→ **Data lines**:
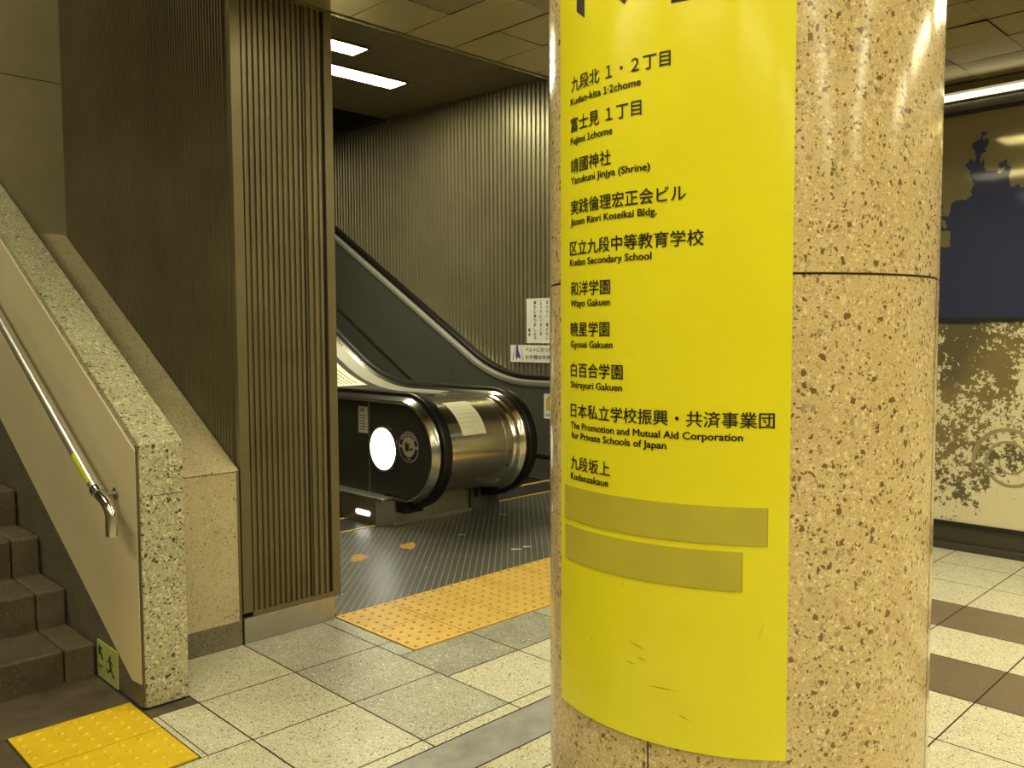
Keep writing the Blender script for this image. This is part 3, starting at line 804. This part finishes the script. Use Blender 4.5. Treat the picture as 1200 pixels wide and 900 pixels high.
m_.sweep([[(x, y, z+dz) for y, z in low] for x, dz in ((5.755, -.012), (5.755, .012), (5.795, .012), (5.795, -.012))], True, 0, False); m_.build('base_rail', chrome, e2_)
m_ = MB(); m_.sweep([[(x, y, z+dz) for y, z in low] for x, dz in ((5.70, -.30), (5.775, -.012), (5.80, -.012), (5.80, -.30))], True, 0, False); m_.build('skirt_panel', panel_dark, e2_)
m_ = MB(); a = Vector((5.782, 6.56, 1.09)); b_ = Vector((5.782, 6.84, .80))
m_.add([(5.783, 6.59, 1.21), (5.783, 6.597, 1.21), (5.783, 6.90, .62), (5.783, 6.893, .62)], [(0, 1, 2, 3)]); m_.build('panel_seam', steel_satin, e2_, fix=False)
m_ = MB()
for i in range(7): m_.disc((5.7, 6.9+.4*i, .44+.23*i), (-1, .0, .3), .010, .006, 12)
comb_and_steps(e2_, 4.605, 5.695)

# ---- the closed centre deck with its drum end between the two escalators
cdk = thing('centre_deck', (4.05, 4.8, 0), 'stainless steel centre deck with rounded drum end between the two escalators', 'escalator deck')
m_ = MB(); loft(m_, [(3.690, .322), (3.690, .332), (4.430, .332), (4.430, .322)], ye=10.0); m_.build('drum_cover', steel, cdk)
for xa, xb in ((3.738, 3.795), (4.268, 4.325)):
    m_ = MB(); m_.sweep([[(x, YC+r*cos(a), ZC+r*sin(a)) for a in [radians(92+4*k) for k in range(42)]] for x, r in ((xa, .331), (xa, .3345), (xb, .3345), (xb, .331))], True, 0, True); m_.build('drum_strap', chrome, cdk)
    for a in (205, 226):
        q = radians(a); m_ = MB(); m_.disc(((xa+xb)/2, YC+.334*cos(q), ZC+.334*sin(q)), (0, cos(q), sin(q)), .010, .005, 12); m_.build('screw', steel_dark, cdk)
m_ = MB(); P = [p for p in path(.32, ya=4.95) ]; P += [(10.2, .05), (4.95, .05)]
m_.prism(P, 'x', 3.665, 4.43); m_.build('core', panel_dark, cdk)
m_ = MB(); m_.prism([(3.468, 4.86), (3.56, 4.768), (3.90, 4.776), (3.90, 5.3), (3.47, 5.3), (3.47, 4.861)], 'z', .003, .177); m_.build('foot_cover', steel_satin, cdk, bevel=.004)
m_ = MB(); m_.prism([(3.905, 4.777), (4.285, 4.806), (4.285, 5.3), (3.905, 5.3)], 'z', .0, .21); m_.box(3.90, 4.29, 4.775, 4.80, .0, .022); m_.build('foot_plate', steel_satin, cdk, bevel=.002)
m_ = MB(); m_.prism([(4.292, 4.79), (4.60, 4.800), (4.60, 5.3), (4.292, 5.3)], 'z', .0, .175); m_.build('foot_cover', panel_mid, cdk, bevel=.004)
m_ = MB()
for xa in (4.33, 4.41): m_.box(xa, xa+.03, 4.778, 4.80, .10, .15)
m_.box(4.40, 4.56, 4.66, 4.83, .115, .235); m_.build('handrail_guard', rubber, cdk, bevel=.004)
m_ = MB(); m_.box(3.575, 3.73, 4.66, 4.90, .10, .215); m_.build('handrail_guard', rubber, e1_, bevel=.004)
m_ = MB()
dp = path(.336, ye=10.0)[31:]
k0 = [p for p in dp if p[0] > 5.2]
def deckz(y, r=.333):
    P_ = path(r, ye=10.2)[30:]
    for (a, b_) in zip(P_, P_[1:]):
        if a[0] <= y <= b_[0]: return a[1]+(b_[1]-a[1])*(y-a[0])/(b_[0]-a[0])
    return P_[-1][1]
ys_ = [5.15+.12*i for i in range(38)]
m_.sweep([[(x, y, deckz(y)+dz) for y in ys_] for x, dz in ((3.745, -.002), (3.745, .004), (4.255, .004), (4.255, -.002))], True, 0, False); m_.build('deck_cover', deck_dark, cdk)
m_ = MB()
m_.prism([(6.53, deckz(6.53)+.006), (7.6, deckz(7.6)+.006), (7.6, deckz(7.6)+.10), (6.58, deckz(6.58)+.10), (6.53, deckz(6.53)+.07)], 'x', 3.76, 4.24); m_.build('access_hatch', steel_satin, cdk, bevel=.006)
m_ = MB()
m_.sweep([[(x, y, deckz(y)+dz) for y in ys_] for x, dz in ((4.260, -.002), (4.260, .010), (4.40, .022), (4.40, -.002))], True, 0, False); m_.build('deck_edge', trim_grey, cdk)

# notices on the deck and drum
def arc_pt(x, a, r): return (x, YC+r*cos(a), ZC+r*sin(a))
nt = thing('notice_sheet', (3.96, 4.45, .75), 'cream paper notice stuck on the curved steel drum end', 'notice')
m_ = MB(); k = 14; a0, a1 = radians(106), radians(161)
rows_ = [[arc_pt(x+sh*i/k, a0+(a1-a0)*i/k, r) for i in range(k+1)] for x, r, sh in ((3.865, .3335, 0), (3.865, .3350, 0), (4.085, .3350, 0), (4.085, .3335, 0))]
m_.sweep(rows_, True, 0, False); m_.build('sheet', paper, nt)
faint = plain('faint_grey_ink', (.52, .48, .32), .5)
for i in range(7):
    aa = a0+(a1-a0)*(.12+.115*i); da = .014; m_ = MB()
    for j in range(9 if i < 6 else 5):
        x = 3.888+.0195*j
        m_.add([arc_pt(x, aa, .3356), arc_pt(x+.013, aa, .3356), arc_pt(x+.013, aa+da, .3356), arc_pt(x, aa+da, .3356)], [(0, 1, 2, 3)])
    m_.build('lettering', faint, nt, fix=False)
nd = thing('notice_sheet', (4.0, 6.2, .95), 'cream printed notice lying on the dark sloping deck', 'notice')
m_ = MB(); ys2 = [5.98+.06*i for i in range(9)]
m_.sweep([[(x, y, deckz(y)+dz) for y in ys2] for x, dz in ((3.83, .0045), (3.83, .0065), (4.20, .0065), (4.20, .0045))], True, 0, False); m_.build('sheet', paper, nd)
for i in range(6):
    x = 3.87+.05*i; m_ = MB()
    for j in range(14):
        y = 6.03+.029*j; m_.add([(x, y, deckz(y)+.0072), (x+.018, y, deckz(y)+.0072), (x+.018, y+.018, deckz(y+.018)+.0072), (x, y+.018, deckz(y+.018)+.0072)], [(0, 1, 2, 3)])
    m_.build('lettering', ink, nd, fix=False)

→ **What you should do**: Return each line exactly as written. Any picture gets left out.

→ **Solved exercise**:
Keep writing the Blender script for this image. This is part 3, starting at line 804. This part finishes the script. Use Blender 4.5. Treat the picture as 1200 pixels wide and 900 pixels high.
m_.sweep([[(x, y, z+dz) for y, z in low] for x, dz in ((5.755, -.012), (5.755, .012), (5.795, .012), (5.795, -.012))], True, 0, False); m_.build('base_rail', chrome, e2_)
m_ = MB(); m_.sweep([[(x, y, z+dz) for y, z in low] for x, dz in ((5.70, -.30), (5.775, -.012), (5.80, -.012), (5.80, -.30))], True, 0, False); m_.build('skirt_panel', panel_dark, e2_)
m_ = MB(); a = Vector((5.782, 6.56, 1.09)); b_ = Vector((5.782, 6.84, .80))
m_.add([(5.783, 6.59, 1.21), (5.783, 6.597, 1.21), (5.783, 6.90, .62), (5.783, 6.893, .62)], [(0, 1, 2, 3)]); m_.build('panel_seam', steel_satin, e2_, fix=False)
m_ = MB()
for i in range(7): m_.disc((5.7, 6.9+.4*i, .44+.23*i), (-1, .0, .3), .010, .006, 12)
comb_and_steps(e2_, 4.605, 5.695)

# ---- the closed centre deck with its drum end between the two escalators
cdk = thing('centre_deck', (4.05, 4.8, 0), 'stainless steel centre deck with rounded drum end between the two escalators', 'escalator deck')
m_ = MB(); loft(m_, [(3.690, .322), (3.690, .332), (4.430, .332), (4.430, .322)], ye=10.0); m_.build('drum_cover', steel, cdk)
for xa, xb in ((3.738, 3.795), (4.268, 4.325)):
    m_ = MB(); m_.sweep([[(x, YC+r*cos(a), ZC+r*sin(a)) for a in [radians(92+4*k) for k in range(42)]] for x, r in ((xa, .331), (xa, .3345), (xb, .3345), (xb, .331))], True, 0, True); m_.build('drum_strap', chrome, cdk)
    for a in (205, 226):
        q = radians(a); m_ = MB(); m_.disc(((xa+xb)/2, YC+.334*cos(q), ZC+.334*sin(q)), (0, cos(q), sin(q)), .010, .005, 12); m_.build('screw', steel_dark, cdk)
m_ = MB(); P = [p for p in path(.32, ya=4.95) ]; P += [(10.2, .05), (4.95, .05)]
m_.prism(P, 'x', 3.665, 4.43); m_.build('core', panel_dark, cdk)
m_ = MB(); m_.prism([(3.468, 4.86), (3.56, 4.768), (3.90, 4.776), (3.90, 5.3), (3.47, 5.3), (3.47, 4.861)], 'z', .003, .177); m_.build('foot_cover', steel_satin, cdk, bevel=.004)
m_ = MB(); m_.prism([(3.905, 4.777), (4.285, 4.806), (4.285, 5.3), (3.905, 5.3)], 'z', .0, .21); m_.box(3.90, 4.29, 4.775, 4.80, .0, .022); m_.build('foot_plate', steel_satin, cdk, bevel=.002)
m_ = MB(); m_.prism([(4.292, 4.79), (4.60, 4.800), (4.60, 5.3), (4.292, 5.3)], 'z', .0, .175); m_.build('foot_cover', panel_mid, cdk, bevel=.004)
m_ = MB()
for xa in (4.33, 4.41): m_.box(xa, xa+.03, 4.778, 4.80, .10, .15)
m_.box(4.40, 4.56, 4.66, 4.83, .115, .235); m_.build('handrail_guard', rubber, cdk, bevel=.004)
m_ = MB(); m_.box(3.575, 3.73, 4.66, 4.90, .10, .215); m_.build('handrail_guard', rubber, e1_, bevel=.004)
m_ = MB()
dp = path(.336, ye=10.0)[31:]
k0 = [p for p in dp if p[0] > 5.2]
def deckz(y, r=.333):
    P_ = path(r, ye=10.2)[30:]
    for (a, b_) in zip(P_, P_[1:]):
        if a[0] <= y <= b_[0]: return a[1]+(b_[1]-a[1])*(y-a[0])/(b_[0]-a[0])
    return P_[-1][1]
ys_ = [5.15+.12*i for i in range(38)]
m_.sweep([[(x, y, deckz(y)+dz) for y in ys_] for x, dz in ((3.745, -.002), (3.745, .004), (4.255, .004), (4.255, -.002))], True, 0, False); m_.build('deck_cover', deck_dark, cdk)
m_ = MB()
m_.prism([(6.53, deckz(6.53)+.006), (7.6, deckz(7.6)+.006), (7.6, deckz(7.6)+.10), (6.58, deckz(6.58)+.10), (6.53, deckz(6.53)+.07)], 'x', 3.76, 4.24); m_.build('access_hatch', steel_satin, cdk, bevel=.006)
m_ = MB()
m_.sweep([[(x, y, deckz(y)+dz) for y in ys_] for x, dz in ((4.260, -.002), (4.260, .010), (4.40, .022), (4.40, -.002))], True, 0, False); m_.build('deck_edge', trim_grey, cdk)

# notices on the deck and drum
def arc_pt(x, a, r): return (x, YC+r*cos(a), ZC+r*sin(a))
nt = thing('notice_sheet', (3.96, 4.45, .75), 'cream paper notice stuck on the curved steel drum end', 'notice')
m_ = MB(); k = 14; a0, a1 = radians(106), radians(161)
rows_ = [[arc_pt(x+sh*i/k, a0+(a1-a0)*i/k, r) for i in range(k+1)] for x, r, sh in ((3.865, .3335, 0), (3.865, .3350, 0), (4.085, .3350, 0), (4.085, .3335, 0))]
m_.sweep(rows_, True, 0, False); m_.build('sheet', paper, nt)
faint = plain('faint_grey_ink', (.52, .48, .32), .5)
for i in range(7):
    aa = a0+(a1-a0)*(.12+.115*i); da = .014; m_ = MB()
    for j in range(9 if i < 6 else 5):
        x = 3.888+.0195*j
        m_.add([arc_pt(x, aa, .3356), arc_pt(x+.013, aa, .3356), arc_pt(x+.013, aa+da, .3356), arc_pt(x, aa+da, .3356)], [(0, 1, 2, 3)])
    m_.build('lettering', faint, nt, fix=False)
nd = thing('notice_sheet', (4.0, 6.2, .95), 'cream printed notice lying on the dark sloping deck', 'notice')
m_ = MB(); ys2 = [5.98+.06*i for i in range(9)]
m_.sweep([[(x, y, deckz(y)+dz) for y in ys2] for x, dz in ((3.83, .0045), (3.83, .0065), (4.20, .0065), (4.20, .0045))], True, 0, False); m_.build('sheet', paper, nd)
for i in range(6):
    x = 3.87+.05*i; m_ = MB()
    for j in range(14):
        y = 6.03+.029*j; m_.add([(x, y, deckz(y)+.0072), (x+.018, y, deckz(y)+.0072), (x+.018, y+.018, deckz(y+.018)+.0072), (x, y+.018, deckz(y+.018)+.0072)], [(0, 1, 2, 3)])
    m_.build('lettering', ink, nd, fix=False)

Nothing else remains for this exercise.